(Material supplied)
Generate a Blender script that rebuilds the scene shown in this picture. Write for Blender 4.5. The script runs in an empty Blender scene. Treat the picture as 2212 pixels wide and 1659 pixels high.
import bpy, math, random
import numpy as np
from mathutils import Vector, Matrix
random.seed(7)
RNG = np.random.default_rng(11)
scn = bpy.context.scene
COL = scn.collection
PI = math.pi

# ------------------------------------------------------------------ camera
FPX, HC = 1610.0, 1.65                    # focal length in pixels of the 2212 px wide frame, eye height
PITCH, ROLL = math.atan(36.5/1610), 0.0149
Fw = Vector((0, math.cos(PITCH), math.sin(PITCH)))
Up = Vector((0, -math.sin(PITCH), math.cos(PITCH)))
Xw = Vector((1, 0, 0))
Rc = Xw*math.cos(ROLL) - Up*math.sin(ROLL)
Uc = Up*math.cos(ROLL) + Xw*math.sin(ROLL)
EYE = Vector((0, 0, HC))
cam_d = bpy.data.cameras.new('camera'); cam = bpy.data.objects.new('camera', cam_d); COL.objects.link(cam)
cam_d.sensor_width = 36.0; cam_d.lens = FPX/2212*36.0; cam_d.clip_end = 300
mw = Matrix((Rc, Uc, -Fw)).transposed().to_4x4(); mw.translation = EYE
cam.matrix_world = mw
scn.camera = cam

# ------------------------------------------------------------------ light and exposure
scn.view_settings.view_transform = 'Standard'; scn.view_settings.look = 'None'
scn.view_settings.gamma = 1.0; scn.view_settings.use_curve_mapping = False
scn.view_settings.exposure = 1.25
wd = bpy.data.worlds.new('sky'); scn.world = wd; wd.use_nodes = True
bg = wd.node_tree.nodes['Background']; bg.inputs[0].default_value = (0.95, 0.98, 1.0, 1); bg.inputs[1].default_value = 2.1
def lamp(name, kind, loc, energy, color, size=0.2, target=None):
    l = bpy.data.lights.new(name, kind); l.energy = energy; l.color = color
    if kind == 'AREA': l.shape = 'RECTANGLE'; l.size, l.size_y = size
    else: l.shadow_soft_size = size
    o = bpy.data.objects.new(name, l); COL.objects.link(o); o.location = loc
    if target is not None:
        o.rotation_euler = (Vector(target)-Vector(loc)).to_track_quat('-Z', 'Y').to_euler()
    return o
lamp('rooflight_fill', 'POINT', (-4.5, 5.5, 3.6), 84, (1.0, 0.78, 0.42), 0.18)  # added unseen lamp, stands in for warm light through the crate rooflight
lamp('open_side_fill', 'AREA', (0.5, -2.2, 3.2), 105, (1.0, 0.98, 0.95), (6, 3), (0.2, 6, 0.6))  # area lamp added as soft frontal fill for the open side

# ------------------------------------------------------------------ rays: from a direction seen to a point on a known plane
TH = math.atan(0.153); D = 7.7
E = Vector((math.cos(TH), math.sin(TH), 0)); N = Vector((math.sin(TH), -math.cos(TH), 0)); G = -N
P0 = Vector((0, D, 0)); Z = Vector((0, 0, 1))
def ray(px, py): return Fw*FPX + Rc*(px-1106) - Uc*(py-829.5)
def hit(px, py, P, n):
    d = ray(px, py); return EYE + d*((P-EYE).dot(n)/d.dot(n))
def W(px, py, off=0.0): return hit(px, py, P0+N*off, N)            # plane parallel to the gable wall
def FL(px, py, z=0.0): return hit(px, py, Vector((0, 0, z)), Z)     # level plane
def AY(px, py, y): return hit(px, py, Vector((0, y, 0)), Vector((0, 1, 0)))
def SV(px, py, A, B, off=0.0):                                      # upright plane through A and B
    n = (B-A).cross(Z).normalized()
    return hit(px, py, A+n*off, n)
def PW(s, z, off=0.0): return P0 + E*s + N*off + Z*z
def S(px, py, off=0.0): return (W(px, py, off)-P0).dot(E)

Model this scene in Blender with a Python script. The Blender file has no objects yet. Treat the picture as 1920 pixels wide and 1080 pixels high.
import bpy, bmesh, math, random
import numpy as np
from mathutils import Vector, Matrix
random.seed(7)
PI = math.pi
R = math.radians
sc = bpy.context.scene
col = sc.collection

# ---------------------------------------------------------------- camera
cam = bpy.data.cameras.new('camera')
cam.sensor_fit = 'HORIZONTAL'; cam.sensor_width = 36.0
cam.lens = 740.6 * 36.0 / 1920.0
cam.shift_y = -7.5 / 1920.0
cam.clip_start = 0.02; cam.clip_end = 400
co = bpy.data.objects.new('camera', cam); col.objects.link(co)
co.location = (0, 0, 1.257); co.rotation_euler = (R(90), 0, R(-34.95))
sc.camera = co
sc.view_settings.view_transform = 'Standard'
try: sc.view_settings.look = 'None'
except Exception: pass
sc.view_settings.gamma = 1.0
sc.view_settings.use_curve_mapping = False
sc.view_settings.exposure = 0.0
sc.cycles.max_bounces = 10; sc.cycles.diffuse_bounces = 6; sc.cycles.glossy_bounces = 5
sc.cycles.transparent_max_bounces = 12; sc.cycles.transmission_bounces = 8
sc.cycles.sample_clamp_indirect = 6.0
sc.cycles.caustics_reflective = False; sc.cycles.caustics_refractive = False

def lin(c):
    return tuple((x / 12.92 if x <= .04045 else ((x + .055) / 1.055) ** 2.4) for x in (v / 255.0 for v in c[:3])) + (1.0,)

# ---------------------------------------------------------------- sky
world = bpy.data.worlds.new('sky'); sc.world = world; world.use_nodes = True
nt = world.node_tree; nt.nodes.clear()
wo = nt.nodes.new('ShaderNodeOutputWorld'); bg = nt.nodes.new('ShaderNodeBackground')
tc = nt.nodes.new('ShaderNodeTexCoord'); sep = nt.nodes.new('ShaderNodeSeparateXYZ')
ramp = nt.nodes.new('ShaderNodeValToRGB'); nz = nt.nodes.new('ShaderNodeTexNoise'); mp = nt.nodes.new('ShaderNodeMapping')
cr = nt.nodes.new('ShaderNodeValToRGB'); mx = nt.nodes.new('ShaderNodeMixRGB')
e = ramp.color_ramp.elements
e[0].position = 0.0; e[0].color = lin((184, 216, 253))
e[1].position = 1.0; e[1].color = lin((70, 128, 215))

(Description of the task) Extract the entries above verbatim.

(Expected answer)
Generate a Blender script that rebuilds the scene shown in this picture. Write for Blender 4.5. The script runs in an empty Blender scene. Treat the picture as 2212 pixels wide and 1659 pixels high.
import bpy, math, random
import numpy as np
from mathutils import Vector, Matrix
random.seed(7)
RNG = np.random.default_rng(11)
scn = bpy.context.scene
COL = scn.collection
PI = math.pi

# ------------------------------------------------------------------ camera
FPX, HC = 1610.0, 1.65                    # focal length in pixels of the 2212 px wide frame, eye height
PITCH, ROLL = math.atan(36.5/1610), 0.0149
Fw = Vector((0, math.cos(PITCH), math.sin(PITCH)))
Up = Vector((0, -math.sin(PITCH), math.cos(PITCH)))
Xw = Vector((1, 0, 0))
Rc = Xw*math.cos(ROLL) - Up*math.sin(ROLL)
Uc = Up*math.cos(ROLL) + Xw*math.sin(ROLL)
EYE = Vector((0, 0, HC))
cam_d = bpy.data.cameras.new('camera'); cam = bpy.data.objects.new('camera', cam_d); COL.objects.link(cam)
cam_d.sensor_width = 36.0; cam_d.lens = FPX/2212*36.0; cam_d.clip_end = 300
mw = Matrix((Rc, Uc, -Fw)).transposed().to_4x4(); mw.translation = EYE
cam.matrix_world = mw
scn.camera = cam

# ------------------------------------------------------------------ light and exposure
scn.view_settings.view_transform = 'Standard'; scn.view_settings.look = 'None'
scn.view_settings.gamma = 1.0; scn.view_settings.use_curve_mapping = False
scn.view_settings.exposure = 1.25
wd = bpy.data.worlds.new('sky'); scn.world = wd; wd.use_nodes = True
bg = wd.node_tree.nodes['Background']; bg.inputs[0].default_value = (0.95, 0.98, 1.0, 1); bg.inputs[1].default_value = 2.1
def lamp(name, kind, loc, energy, color, size=0.2, target=None):
    l = bpy.data.lights.new(name, kind); l.energy = energy; l.color = color
    if kind == 'AREA': l.shape = 'RECTANGLE'; l.size, l.size_y = size
    else: l.shadow_soft_size = size
    o = bpy.data.objects.new(name, l); COL.objects.link(o); o.location = loc
    if target is not None:
        o.rotation_euler = (Vector(target)-Vector(loc)).to_track_quat('-Z', 'Y').to_euler()
    return o
lamp('rooflight_fill', 'POINT', (-4.5, 5.5, 3.6), 84, (1.0, 0.78, 0.42), 0.18)  # added unseen lamp, stands in for warm light through the crate rooflight
lamp('open_side_fill', 'AREA', (0.5, -2.2, 3.2), 105, (1.0, 0.98, 0.95), (6, 3), (0.2, 6, 0.6))  # area lamp added as soft frontal fill for the open side

# ------------------------------------------------------------------ rays: from a direction seen to a point on a known plane
TH = math.atan(0.153); D = 7.7
E = Vector((math.cos(TH), math.sin(TH), 0)); N = Vector((math.sin(TH), -math.cos(TH), 0)); G = -N
P0 = Vector((0, D, 0)); Z = Vector((0, 0, 1))
def ray(px, py): return Fw*FPX + Rc*(px-1106) - Uc*(py-829.5)
def hit(px, py, P, n):
    d = ray(px, py); return EYE + d*((P-EYE).dot(n)/d.dot(n))
def W(px, py, off=0.0): return hit(px, py, P0+N*off, N)            # plane parallel to the gable wall
def FL(px, py, z=0.0): return hit(px, py, Vector((0, 0, z)), Z)     # level plane
def AY(px, py, y): return hit(px, py, Vector((0, y, 0)), Vector((0, 1, 0)))
def SV(px, py, A, B, off=0.0):                                      # upright plane through A and B
    n = (B-A).cross(Z).normalized()
    return hit(px, py, A+n*off, n)
def PW(s, z, off=0.0): return P0 + E*s + N*off + Z*z
def S(px, py, off=0.0): return (W(px, py, off)-P0).dot(E)

Model this scene in Blender with a Python script. The Blender file has no objects yet. Treat the picture as 1920 pixels wide and 1080 pixels high.
import bpy, bmesh, math, random
import numpy as np
from mathutils import Vector, Matrix
random.seed(7)
PI = math.pi
R = math.radians
sc = bpy.context.scene
col = sc.collection

# ---------------------------------------------------------------- camera
cam = bpy.data.cameras.new('camera')
cam.sensor_fit = 'HORIZONTAL'; cam.sensor_width = 36.0
cam.lens = 740.6 * 36.0 / 1920.0
cam.shift_y = -7.5 / 1920.0
cam.clip_start = 0.02; cam.clip_end = 400
co = bpy.data.objects.new('camera', cam); col.objects.link(co)
co.location = (0, 0, 1.257); co.rotation_euler = (R(90), 0, R(-34.95))
sc.camera = co
sc.view_settings.view_transform = 'Standard'
try: sc.view_settings.look = 'None'
except Exception: pass
sc.view_settings.gamma = 1.0
sc.view_settings.use_curve_mapping = False
sc.view_settings.exposure = 0.0
sc.cycles.max_bounces = 10; sc.cycles.diffuse_bounces = 6; sc.cycles.glossy_bounces = 5
sc.cycles.transparent_max_bounces = 12; sc.cycles.transmission_bounces = 8
sc.cycles.sample_clamp_indirect = 6.0
sc.cycles.caustics_reflective = False; sc.cycles.caustics_refractive = False

def lin(c):
    return tuple((x / 12.92 if x <= .04045 else ((x + .055) / 1.055) ** 2.4) for x in (v / 255.0 for v in c[:3])) + (1.0,)

# ---------------------------------------------------------------- sky
world = bpy.data.worlds.new('sky'); sc.world = world; world.use_nodes = True
nt = world.node_tree; nt.nodes.clear()
wo = nt.nodes.new('ShaderNodeOutputWorld'); bg = nt.nodes.new('ShaderNodeBackground')
tc = nt.nodes.new('ShaderNodeTexCoord'); sep = nt.nodes.new('ShaderNodeSeparateXYZ')
ramp = nt.nodes.new('ShaderNodeValToRGB'); nz = nt.nodes.new('ShaderNodeTexNoise'); mp = nt.nodes.new('ShaderNodeMapping')
cr = nt.nodes.new('ShaderNodeValToRGB'); mx = nt.nodes.new('ShaderNodeMixRGB')
e = ramp.color_ramp.elements
e[0].position = 0.0; e[0].color = lin((184, 216, 253))
e[1].position = 1.0; e[1].color = lin((70, 128, 215))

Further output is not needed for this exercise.